NOUAKCHOTT - Mauritania's opposition has decided to present candidates in a presidential election on July 18, a senior official opposed to a military regime said Monday.
"The leaders have decided to take part, whatever their grievances about the way in which decisions were made," anti-putsch lawmaker Khalil Ould Teyeb said.
Mauritania's transitional government on Sunday endorsed a pact to overcome the west African country's political crisis sparked by a coup last August and set the presidential election for July 18.
The military regime, led by General Mohamed Ould Abdel Aziz, initially set the election date for June 6 and the general resigned in order to be a candidate at the polls.
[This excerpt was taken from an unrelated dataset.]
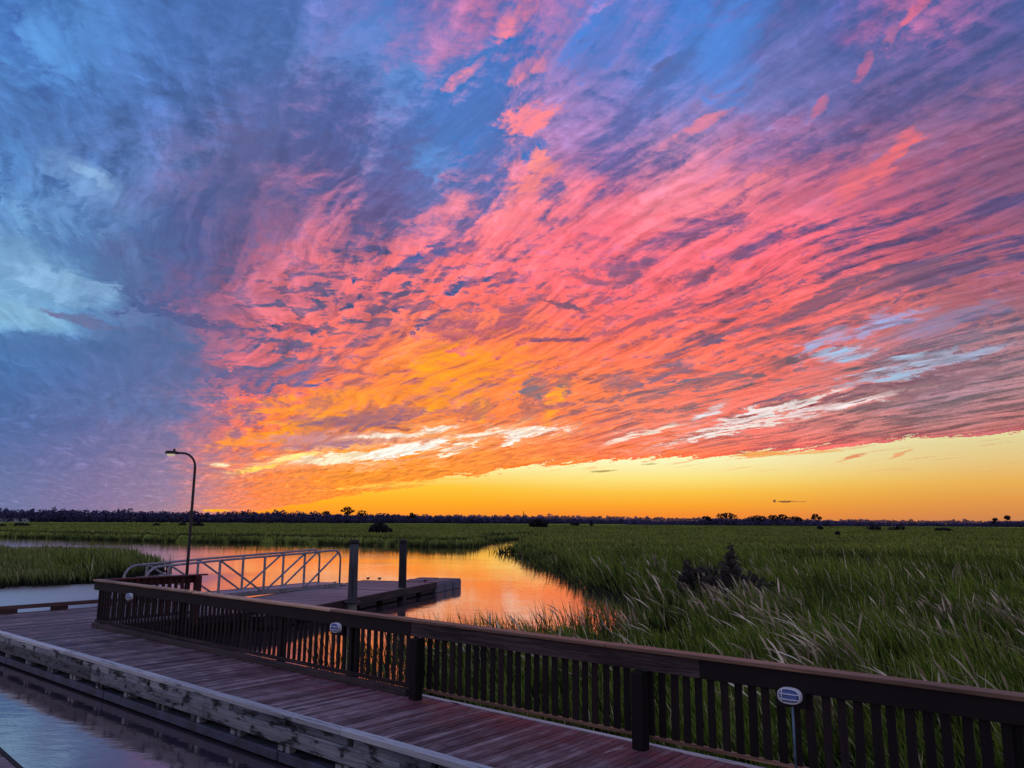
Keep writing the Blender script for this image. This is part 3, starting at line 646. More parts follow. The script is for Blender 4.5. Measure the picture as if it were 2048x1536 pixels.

But that led to weeks of political crisis in the west African desert nation and to international mediation, when much of the opposition decided to boycott the presidential poll.
Agreements were gradually reached last week and ousted president Sidi Ould Cheikh Abdallahi on Friday signed a decree appointing a transitional government then formally stepped down by "voluntary resignation."
The new transitional government consists of equal numbers of ministers who opposed the military coup and of politicians who backed the army last August, at the expense of Mauritania's first democratically elected leader.
Ould Tayeb was speaking for the National Front for the Defence of Democracy (FNDD) when he announced that the FNDD would put up a candidate later Monday, and other political movements expressed a readiness to accept the July 18 date for all their reservations.
Ahmed Ould Daddah, who leads the Rally of Democratic Forces, and the head of the Islamist party Tewassoul, Jemil Ould Mansour, both lodged their files as presidential candidates on Sunday night, their aides said.
Ould Daddah came a close second to Ould Cheikh Abdallahi in the election of March 2007.